1. When I realized that my older brother and his friends finally considered me an equal playmate, comrade, and adventure-hunter, instead of just Albert’s corny little sister who can never seem to reach that first branch. *

*I have since become an expert tree-climber

2. When I visited Maine and fell in love with its toe-curling winter chills, salty lobster chowder (chowdah), and cliffs penetrating the seashore.

3. When I realized that the only type of “love and marriage” that I am interested in is the type where God comes first for both of us, and we are each other's "second." I want him to love God more than me and put Him before me. I want to love God more than him and put Him before him. I want us both to know that we could live without each other, but, for some glorious reason, God gave us to each other. I just want a partner to do this Christian life with and to help along the way. I would also like to be friends and do things like go to books-a-million to read and drink coffee, go horseback riding/hiking/camping, play scrabble, and watch documentaries and go to bed early. Flannel is a must, for both of us.

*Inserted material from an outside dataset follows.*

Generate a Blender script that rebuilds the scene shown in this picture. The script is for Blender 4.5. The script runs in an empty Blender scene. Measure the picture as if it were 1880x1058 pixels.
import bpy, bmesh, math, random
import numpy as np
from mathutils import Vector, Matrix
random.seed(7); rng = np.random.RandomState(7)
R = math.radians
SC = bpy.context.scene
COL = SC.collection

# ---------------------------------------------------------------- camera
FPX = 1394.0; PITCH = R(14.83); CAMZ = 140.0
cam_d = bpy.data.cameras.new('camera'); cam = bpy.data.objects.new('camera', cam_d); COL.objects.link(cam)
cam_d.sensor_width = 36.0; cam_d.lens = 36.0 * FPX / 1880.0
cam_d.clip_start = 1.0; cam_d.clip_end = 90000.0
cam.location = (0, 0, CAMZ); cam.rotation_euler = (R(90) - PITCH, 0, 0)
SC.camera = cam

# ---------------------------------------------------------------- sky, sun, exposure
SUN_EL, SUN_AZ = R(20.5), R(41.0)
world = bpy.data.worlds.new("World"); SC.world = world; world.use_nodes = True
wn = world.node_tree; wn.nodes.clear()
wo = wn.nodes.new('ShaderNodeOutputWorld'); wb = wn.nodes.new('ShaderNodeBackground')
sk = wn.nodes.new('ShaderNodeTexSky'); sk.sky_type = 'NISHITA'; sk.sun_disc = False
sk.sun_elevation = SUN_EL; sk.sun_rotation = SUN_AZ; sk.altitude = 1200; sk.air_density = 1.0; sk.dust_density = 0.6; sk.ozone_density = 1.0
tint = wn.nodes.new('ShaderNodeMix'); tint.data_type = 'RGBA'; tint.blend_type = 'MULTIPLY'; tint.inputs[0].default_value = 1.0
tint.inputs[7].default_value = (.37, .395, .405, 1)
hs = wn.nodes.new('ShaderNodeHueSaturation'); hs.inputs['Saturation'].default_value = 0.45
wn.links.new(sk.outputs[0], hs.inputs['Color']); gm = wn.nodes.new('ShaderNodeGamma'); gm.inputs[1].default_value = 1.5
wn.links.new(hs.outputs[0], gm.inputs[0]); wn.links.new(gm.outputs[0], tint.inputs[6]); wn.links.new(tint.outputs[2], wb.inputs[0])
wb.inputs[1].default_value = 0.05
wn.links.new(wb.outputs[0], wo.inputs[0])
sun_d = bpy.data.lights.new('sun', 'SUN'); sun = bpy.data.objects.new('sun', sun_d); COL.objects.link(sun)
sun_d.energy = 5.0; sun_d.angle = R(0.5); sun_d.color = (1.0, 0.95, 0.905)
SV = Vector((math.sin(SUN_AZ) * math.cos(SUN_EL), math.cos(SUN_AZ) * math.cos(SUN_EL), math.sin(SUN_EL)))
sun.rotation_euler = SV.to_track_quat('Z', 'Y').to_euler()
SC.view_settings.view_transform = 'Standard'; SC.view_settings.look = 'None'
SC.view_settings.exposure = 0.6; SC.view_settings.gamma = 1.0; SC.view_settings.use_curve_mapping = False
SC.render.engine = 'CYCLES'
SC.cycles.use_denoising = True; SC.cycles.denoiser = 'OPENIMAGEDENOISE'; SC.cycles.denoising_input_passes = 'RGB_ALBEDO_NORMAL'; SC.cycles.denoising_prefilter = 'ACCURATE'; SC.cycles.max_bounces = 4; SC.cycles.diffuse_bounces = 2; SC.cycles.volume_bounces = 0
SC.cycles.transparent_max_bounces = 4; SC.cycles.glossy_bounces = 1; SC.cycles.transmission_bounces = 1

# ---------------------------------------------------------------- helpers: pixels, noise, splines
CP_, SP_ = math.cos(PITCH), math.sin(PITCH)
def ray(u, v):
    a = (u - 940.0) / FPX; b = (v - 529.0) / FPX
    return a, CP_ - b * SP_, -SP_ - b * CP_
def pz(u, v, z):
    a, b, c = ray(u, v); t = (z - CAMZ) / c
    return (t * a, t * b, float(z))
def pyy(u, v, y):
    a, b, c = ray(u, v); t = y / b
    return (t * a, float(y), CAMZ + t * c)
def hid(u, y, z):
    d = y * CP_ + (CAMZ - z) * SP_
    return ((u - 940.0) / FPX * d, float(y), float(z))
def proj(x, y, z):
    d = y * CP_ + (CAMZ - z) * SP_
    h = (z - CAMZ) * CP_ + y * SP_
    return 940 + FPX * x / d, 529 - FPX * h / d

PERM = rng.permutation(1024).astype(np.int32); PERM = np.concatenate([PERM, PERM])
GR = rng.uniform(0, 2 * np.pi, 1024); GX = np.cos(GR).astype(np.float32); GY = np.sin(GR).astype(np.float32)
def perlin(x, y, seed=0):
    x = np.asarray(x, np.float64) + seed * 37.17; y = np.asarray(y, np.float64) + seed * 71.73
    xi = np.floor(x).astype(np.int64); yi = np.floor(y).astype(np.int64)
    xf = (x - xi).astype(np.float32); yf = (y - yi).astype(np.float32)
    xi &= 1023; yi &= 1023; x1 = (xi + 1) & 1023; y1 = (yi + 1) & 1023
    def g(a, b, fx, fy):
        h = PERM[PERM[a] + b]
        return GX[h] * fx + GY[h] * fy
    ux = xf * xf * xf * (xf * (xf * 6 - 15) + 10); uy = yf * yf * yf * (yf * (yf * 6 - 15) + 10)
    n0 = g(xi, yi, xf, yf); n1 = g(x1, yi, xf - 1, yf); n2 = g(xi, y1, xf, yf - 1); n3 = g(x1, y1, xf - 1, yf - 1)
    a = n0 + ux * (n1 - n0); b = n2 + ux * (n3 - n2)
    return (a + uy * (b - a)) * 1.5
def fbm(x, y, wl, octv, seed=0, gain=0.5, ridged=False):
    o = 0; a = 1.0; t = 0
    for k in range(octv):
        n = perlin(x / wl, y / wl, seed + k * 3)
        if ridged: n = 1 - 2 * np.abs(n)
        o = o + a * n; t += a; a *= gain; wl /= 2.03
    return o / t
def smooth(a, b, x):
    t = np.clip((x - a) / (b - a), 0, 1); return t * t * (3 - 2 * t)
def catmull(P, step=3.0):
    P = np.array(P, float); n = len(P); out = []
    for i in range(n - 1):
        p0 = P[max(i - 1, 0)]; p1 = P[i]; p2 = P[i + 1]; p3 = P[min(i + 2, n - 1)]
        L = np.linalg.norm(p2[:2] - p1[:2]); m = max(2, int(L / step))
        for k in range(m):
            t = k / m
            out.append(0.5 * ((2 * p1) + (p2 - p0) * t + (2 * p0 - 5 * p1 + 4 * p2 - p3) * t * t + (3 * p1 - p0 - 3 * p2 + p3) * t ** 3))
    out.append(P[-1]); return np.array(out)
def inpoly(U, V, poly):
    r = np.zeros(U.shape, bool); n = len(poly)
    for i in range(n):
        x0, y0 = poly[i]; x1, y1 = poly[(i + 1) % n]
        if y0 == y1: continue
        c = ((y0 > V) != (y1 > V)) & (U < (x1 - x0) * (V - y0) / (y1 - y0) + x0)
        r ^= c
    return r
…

4. When I realized that I don’t really care for the typical life of middle class comfort. I kind of just want a life where I am never too comfortable. Like, God could ask me to pick up and leave and move somewhere and I would just say “okay, God.” I would like a house, though, I just don’t want my sense of comfort and peace to be solely wrapped up in my surroundings and finances or belongings. I want to be taken out of my comfort zone; I want my heart to be willing to be surprised by God.